A possibilidade de transcendência é o que parece mover K. (Ryan Gosling), personagem em torno do qual ganha corpo a narrativa do ótimo Blade Runner 2049, de Denis Villeneuve, que ontem chegou aos cinemas brasileiros. Embora o diretor canadense não subverta, ou traia, o primeiro filme, de Ridley Scott, lançado há 35 anos, sua sequência, de certa forma, se aproxima mais do livro de Philip K. Dick que o original, hoje considerado um clássico da ficção científica e referência incontornável quando se pensa em histórias sobre futuros distópicos. A contribuição do novo episódio é emprestar-lhe uma dimensão mais existencialista que o longa que o originou.
Como Rick Deckard (Harrison Ford), protagonista do primeiro longa, K. é um caçador de androides, mas desde o início da trama ele também é um replicante, encarregado de tirar de linha, e eliminar se preciso, modelos antigos que se rebelaram contra os humanos. Acontece que K., em meio à sua jornada, vislumbra a possibilidade de ser mais do que uma máquina que uma criatura sintética, construída à imagem e semelhança do homem. Ele descobre, por fatos que não cabe aqui revelar, que pode ter alma, que não seria um privilégio dos humanos, seus criadores.
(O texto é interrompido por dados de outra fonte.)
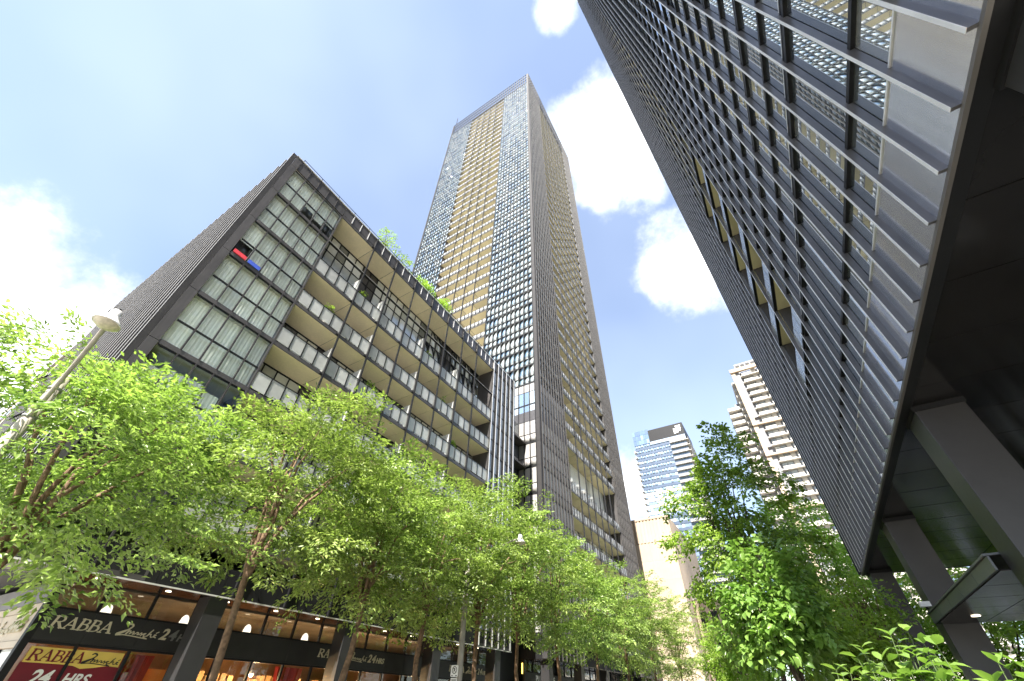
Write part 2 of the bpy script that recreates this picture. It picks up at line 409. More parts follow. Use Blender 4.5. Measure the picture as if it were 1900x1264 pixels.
def tube(pts, rad, n=8, cap=True):
    pts = [Vector(p) for p in pts]
    V, F = [], []
    ref = Vector((0.31, 0.17, 0.93))
    for i, p in enumerate(pts):
        t = (pts[min(i + 1, len(pts) - 1)] - pts[max(i - 1, 0)]).normalized()
        a = t.cross(ref)
        if a.length < 0.05: a = t.cross(Vector((1, 0, 0)))
        a.normalize(); b2 = t.cross(a)
        r = rad[i] if hasattr(rad, '__len__') else rad
        for k in range(n):
            an = 2 * math.pi * k / n
            V.append(p + (a * math.cos(an) + b2 * math.sin(an)) * r)
    for i in range(len(pts) - 1):
        for k in range(n):
            k2 = (k + 1) % n
            F.append((i * n + k, i * n + k2, (i + 1) * n + k2, (i + 1) * n + k))
    if cap:
        F.append(tuple(range(n))[::-1]); F.append(tuple((len(pts) - 1) * n + k for k in range(n)))
    return V, F

def lathe(profile, c, n=20):
    V, F = [], []
    for r, z in profile:
        for k in range(n):
            an = 2 * math.pi * k / n
            V.append((c[0] + r * math.cos(an), c[1] + r * math.sin(an), c[2] + z))
    for i in range(len(profile) - 1):
        for k in range(n):
            k2 = (k + 1) % n
            F.append((i * n + k, i * n + k2, (i + 1) * n + k2, (i + 1) * n + k))
    return V, F

def merge(parts):
    V, F = [], []
    for v, f in parts:
        o = len(V); V += list(v); F += [tuple(i + o for i in q) for q in f]
    return V, F

def boxes_vf(bs):
    V, F = [], []
    for b in bs:
        o = len(V)
        V += [(b[x], b[y], b[z]) for z in (4, 5) for x, y in ((0, 2), (1, 2), (1, 3), (0, 3))]
        F += [tuple(i + o for i in q) for q in BOXF]
    return V, F

# ------------------------------------------------------------------ the setting
U = 17.2                      # street front of the left-hand buildings stands at x = -U
DR = 3.54                     # street front of the near tower stands at x = DR
def sheet(name, m, x0, x1, y0, y1, z):
    o = mesh_obj(name, [(x0, y0, z), (x1, y0, z), (x1, y1, z), (x0, y1, z)], [(0, 1, 2, 3)], m)
    o['kind'] = 'structure'; return o
sheet('ground', GROUND, -1500, 1500, -1500, 2500, -0.12)
sheet('road', ASPH, -10.6, -2.2, -300, 400, -0.112)
for nm, a, b in (('pavement_left', -40, -10.75), ('pavement_right', -2.05, 40)):
    o = box(nm, PAVE, (a, b, -120, 140, -0.118, 0.0)); o['kind'] = 'structure'
for nm, a, b in (('kerb_left', -10.75, -10.6), ('kerb_right', -2.2, -2.05)):
    o = box(nm, CONC, (a, b, -120, 140, -0.117, 0.006)); o['kind'] = 'structure'
mk = []
for k in range(30):
    y = -40 + 6 * k
    mk.append((-6.46, -6.34, y, y + 3, -0.112, -0.108))
V, F = boxes_vf(mk); o = mesh_obj('lane_marking', V, F, PAINTW); o['kind'] = 'structure'
o = box('planting_bed', GRASSM, (-1.2, 2.9, 3.3, 60, 0.0, 0.22)); o['kind'] = 'structure'

# ------------------------------------------------------------------ left apartment block
def Z(k): return 1.6 + k * U
LBY0, LBY1 = 0.117 * U, 1.655 * U
COLW = 0.0413 * U
LBX = -U
roofz = Z(1.497); basez = Z(0.158)
FL = [Z(0.259 + 0.168 * k) for k in range(8)]          # floor lines; the last is the parapet foot
FL = [z for z in FL]                                    # 0.259 0.427 0.595 0.763 0.931 1.099 1.267 1.435
LB = thing('apartment_block', (-30, 15, 0), 'charcoal mid-rise apartment block with tan balcony undersides above the grocery', 'building')
P = Pieces(LB)
# the body behind the fronts
BACK = -42.0
box('core', ROOMW, (BACK, LBX - 3.4, LBY0 + 3.0, LBY1 - 0.6, basez, roofz - 0.6), LB)
box('roof', CONC, (BACK, LBX - 0.1, LBY0 + 0.06, LBY1 - 0.06, roofz - 0.5, roofz - 0.12), LB)
for k, z in enumerate(FL):
    box('floor_slab', ROOMW if k else BLACKM, (BACK, LBX - 1.75, LBY0 + 0.10, LBY1 - 0.15, z - 0.13, z + 0.02), LB)
    for (a, b) in ((LBY0 + 0.10, Z(0) * 0 + 0.346 * U), (1.42 * U, LBY1 - 0.15)):
        box('floor_slab', ROOMW, (LBX - 1.75, LBX - 0.07, a, b, z - 0.13, z + 0.02), LB)
box('lowest_slab', BLACKM, (BACK, LBX - 0.02, LBY0 + 0.1, LBY1 - 0.1, basez + 0.05, basez + 0.3), LB)
# corner panels up the street front
zl = [basez] + FL
for a, b in zip(zl[:-1], zl[1:]):
    P.add('corner_panel', CHAR, LBX - 0.30, LBX + 0.03, LBY0, 0.139 * U - 0.03, a + 0.012, b - 0.012)
    P.add('corner_panel', CHAR, LBX - 0.30, LBX + 0.03, LBY1 - 0.33, LBY1, a + 0.012, b - 0.012)
P.add('corner_panel', CHAR, LBX - 0.30, LBX + 0.03, LBY0, 0.139 * U - 0.03, FL[-1] + 0.012, roofz)
P.add('corner_panel', CHAR, LBX - 0.30, LBX + 0.03, LBY1 - 0.33, LBY1, FL[-1] + 0.012, roofz)
WZ = [(0.139 * U, 5), (1.42 * U, 5)]                    # two glazed zones of the street front
curt_variants = []
for s in range(4):
    rg = random.Random(s); V, F = [], []
    n = 26
    for i in range(n + 1):
        y = i / n - 0.5
        d = 0.06 * math.sin(i * 1.15 + s) + 0.03 * rg.uniform(-1, 1)
        for zz in (-0.5, 0.5): V.append((d, y, zz))
    for i in range(n): F.append((2 * i, 2 * i + 2, 2 * i + 3, 2 * i + 1))
    me = bpy.data.meshes.new('curtain'); me.from_pydata(V, [], F); me.materials.append(CURT); curt_variants.append(me)
rg = random.Random(5)
for zi, (ya, nc) in enumerate(WZ):
    cw = COLW if zi == 0 else (LBY1 - 0.33 - ya) / nc
    for k in range(len(FL)):
        z0 = (basez + 0.35) if k == 0 else FL[k - 1]
        z1 = FL[k]
        if k == 0: z0 = basez
        h = z1 - z0
        P.add('spandrel', CHAR, LBX - 0.06, LBX + 0.015, ya, ya + nc * cw, z0 - 0.09 if k else z0, z0 + 0.13)
        tz = z0 + 0.42 * h
        for c in range(nc):
            y0, y1 = ya + c * cw, ya + (c + 1) * cw
            if c or zi: P.add('mullion', CHAR2, LBX - 0.07, LBX + (0.045 if zi == 0 else 0.11), y0 - 0.028, y0 + 0.028, z0 + 0.13, z1 - 0.09)
            P.add('transom', BLACKM, LBX - 0.06, LBX + 0.012, y0 + 0.028, y1 - 0.028, tz - 0.032, tz + 0.032)
            P.add('window_head', BLACKM, LBX - 0.06, LBX - 0.012, y0 + 0.028, y1 - 0.028, z1 - 0.16, z1 - 0.09)
            P.add('pane', GLASS if zi == 0 else GT_STREET, LBX - 0.035, LBX - 0.025, y0 + 0.028, y1 - 0.028, z0 + 0.13, tz - 0.032)
            P.add('pane', GLASS if zi == 0 else GT_STREET, LBX - 0.035, LBX - 0.025, y0 + 0.028, y1 - 0.028, tz + 0.032, z1 - 0.16)
            if zi == 0 and k >= 2:
                full = 1.0
                if k == 5 and c in (0,): full = 0.55
                if k == 7: full = rg.uniform(0.45, 0.95)
                if k == 2: full = rg.uniform(0.5, 0.9)
                top = z1 - 0.12; bot = top - (h - 0.3) * full
                if k == 2: bot = z0 + 0.12; top = bot + (h - .3) * full
                o = bpy.data.objects.new('curtain', curt_variants[rg.randrange(4)])
                link(o, LB, Vector((LBX - 0.30, (y0 + y1) / 2, (top + bot) / 2)) - LB.location)
                o.scale = (0.16, cw * 0.99, top - bot)
# red and blue boards that lean in two windows of the fourth storey from the top
for nm, m, c, lab in (('red_board', RED, 0, 'red board along the sill of a corner window of the charcoal block'),
                      ('blue_board', BLUE, 1, 'blue board on the window sill beside the red board')):
    y0 = 0.139 * U + c * COLW
    o = box(nm, m, (LBX + 0.004, LBX + 0.06, y0 + 0.05, y0 + COLW - 0.06, FL[4] + 0.135, FL[4] + 0.36))
    props(o, lab, 'board')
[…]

Essa esperança coloca K. em movimento e acaba o conduzindo a Deckard, hoje vivendo na clandestinidade, após desaparecer por 30 anos para viver um romance proibido com Rachael (Sean Young), androide que deveria ter eliminado, mas por quem se apaixona, sem saber que ele, também, é um replicante.
Villeneuve tem a seu crédito filmes como Incêndios, O Homem Duplicado e A Chegada, indicado ao Oscar de melhor filme neste ano. Toda sua obra compartilha um traço em comum: a busca pela identidade. Ela é o dilema de K., que embora aparente estar conformado com sua condição de máquina, vive em estado de profundo desconforto – percebe em si lampejos de humanidade com os quais não consegue lidar.
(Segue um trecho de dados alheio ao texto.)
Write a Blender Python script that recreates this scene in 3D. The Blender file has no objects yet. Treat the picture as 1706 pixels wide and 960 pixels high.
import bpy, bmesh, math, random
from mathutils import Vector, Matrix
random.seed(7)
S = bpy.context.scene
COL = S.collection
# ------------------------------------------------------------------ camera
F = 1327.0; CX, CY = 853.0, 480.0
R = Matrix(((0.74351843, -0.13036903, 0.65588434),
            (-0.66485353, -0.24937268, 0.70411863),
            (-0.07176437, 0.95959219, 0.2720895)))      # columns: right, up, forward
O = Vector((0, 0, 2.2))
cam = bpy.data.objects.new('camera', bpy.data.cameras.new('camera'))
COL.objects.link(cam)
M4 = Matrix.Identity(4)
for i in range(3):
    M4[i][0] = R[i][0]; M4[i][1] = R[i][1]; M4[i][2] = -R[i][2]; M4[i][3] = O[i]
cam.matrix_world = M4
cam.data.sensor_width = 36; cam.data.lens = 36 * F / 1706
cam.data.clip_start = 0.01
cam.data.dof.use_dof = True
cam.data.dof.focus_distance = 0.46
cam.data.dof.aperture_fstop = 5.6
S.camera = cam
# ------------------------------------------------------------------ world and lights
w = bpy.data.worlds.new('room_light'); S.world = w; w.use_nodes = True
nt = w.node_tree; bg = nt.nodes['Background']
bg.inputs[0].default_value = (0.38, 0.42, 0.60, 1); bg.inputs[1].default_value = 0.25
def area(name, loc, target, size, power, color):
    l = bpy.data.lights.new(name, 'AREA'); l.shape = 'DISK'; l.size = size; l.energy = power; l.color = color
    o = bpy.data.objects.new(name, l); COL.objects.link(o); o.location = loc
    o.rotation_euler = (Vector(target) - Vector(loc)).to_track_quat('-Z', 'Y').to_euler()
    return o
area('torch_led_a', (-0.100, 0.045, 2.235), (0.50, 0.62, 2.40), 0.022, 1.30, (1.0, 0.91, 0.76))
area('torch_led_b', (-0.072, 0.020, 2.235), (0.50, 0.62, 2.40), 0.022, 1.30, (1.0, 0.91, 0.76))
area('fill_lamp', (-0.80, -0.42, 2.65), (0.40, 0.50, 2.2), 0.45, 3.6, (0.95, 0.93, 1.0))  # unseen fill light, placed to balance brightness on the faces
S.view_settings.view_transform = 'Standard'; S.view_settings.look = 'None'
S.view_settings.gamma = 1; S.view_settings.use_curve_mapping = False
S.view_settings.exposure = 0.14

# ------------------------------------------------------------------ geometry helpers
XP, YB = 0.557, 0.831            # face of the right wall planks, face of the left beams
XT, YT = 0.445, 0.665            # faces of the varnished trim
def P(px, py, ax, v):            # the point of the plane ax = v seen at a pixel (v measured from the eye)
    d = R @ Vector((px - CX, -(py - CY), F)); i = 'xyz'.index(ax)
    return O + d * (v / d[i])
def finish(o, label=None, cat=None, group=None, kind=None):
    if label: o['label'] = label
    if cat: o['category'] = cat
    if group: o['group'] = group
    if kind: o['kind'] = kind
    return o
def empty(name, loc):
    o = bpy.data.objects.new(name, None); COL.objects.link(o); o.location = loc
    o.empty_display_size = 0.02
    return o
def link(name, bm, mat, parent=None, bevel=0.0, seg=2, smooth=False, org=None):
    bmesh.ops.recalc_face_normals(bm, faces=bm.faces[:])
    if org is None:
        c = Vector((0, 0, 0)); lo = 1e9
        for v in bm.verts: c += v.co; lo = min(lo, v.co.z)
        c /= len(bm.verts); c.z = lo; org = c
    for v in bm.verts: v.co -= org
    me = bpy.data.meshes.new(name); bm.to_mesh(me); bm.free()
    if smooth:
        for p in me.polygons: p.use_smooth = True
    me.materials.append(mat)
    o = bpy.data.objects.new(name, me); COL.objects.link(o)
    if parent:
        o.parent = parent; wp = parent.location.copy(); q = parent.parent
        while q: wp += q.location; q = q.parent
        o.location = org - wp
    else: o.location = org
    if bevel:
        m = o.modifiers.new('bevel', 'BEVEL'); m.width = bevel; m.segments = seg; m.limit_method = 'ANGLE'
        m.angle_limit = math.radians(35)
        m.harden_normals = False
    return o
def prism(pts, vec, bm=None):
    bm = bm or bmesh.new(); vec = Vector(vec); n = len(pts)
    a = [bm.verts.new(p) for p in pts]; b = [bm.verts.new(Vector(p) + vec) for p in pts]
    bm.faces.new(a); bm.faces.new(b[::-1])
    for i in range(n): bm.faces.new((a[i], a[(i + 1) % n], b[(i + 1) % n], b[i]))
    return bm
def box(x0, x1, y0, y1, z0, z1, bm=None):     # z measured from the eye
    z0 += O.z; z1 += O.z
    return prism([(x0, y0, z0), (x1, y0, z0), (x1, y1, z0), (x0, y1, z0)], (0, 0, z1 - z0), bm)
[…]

Villeneuve tem a seu crédito filmes como Incêndios, O Homem Duplicado e A Chegada, indicado ao Oscar de melhor filme neste ano.
Se em Blade Runner, O Caçador de Androides predomina uma estética neo noir transposta para o futuro, com toques de ficção científica cyberpunk, no novo filme, embora mantenha boa parte dessa atmosfera algo claustrofóbica, a fotografia do mestre Roger Deakins explora tons mais quentes, mas não menos lúgubres, Há uma dimensão desértica que inexistia no primeiro longa, já que o planeta tornou-se quase estéril nos últimos 30 anos.
O roteiro, muito bem amarrado, é rico em referências. Além de dialogar intensamente com as histórias de Dick, que o inspiraram, estabelece pontes com obras cinematográficas e literárias de vários tempos, que vão de Ela, sublime obra futurista distópica de Spike Jonze, ao clássico O Processo, de Franz Kafka. Chega a citar o próprio Blade Runner original, ao “replicar” uma das suas cenas mais emblemáticas: a das lágrimas na chuva.
Viilleneuve toma cuidado para não se afastar demais do filme original, mas trata de deixar sua marca, trazendo para o filme inquietações do tempo presente, como as ameaças ambientais, o uso de mão de obra infantil em regime de quase escravidão, a incomunicabilidade e a solidão. É um filmaço que se sustenta por si só.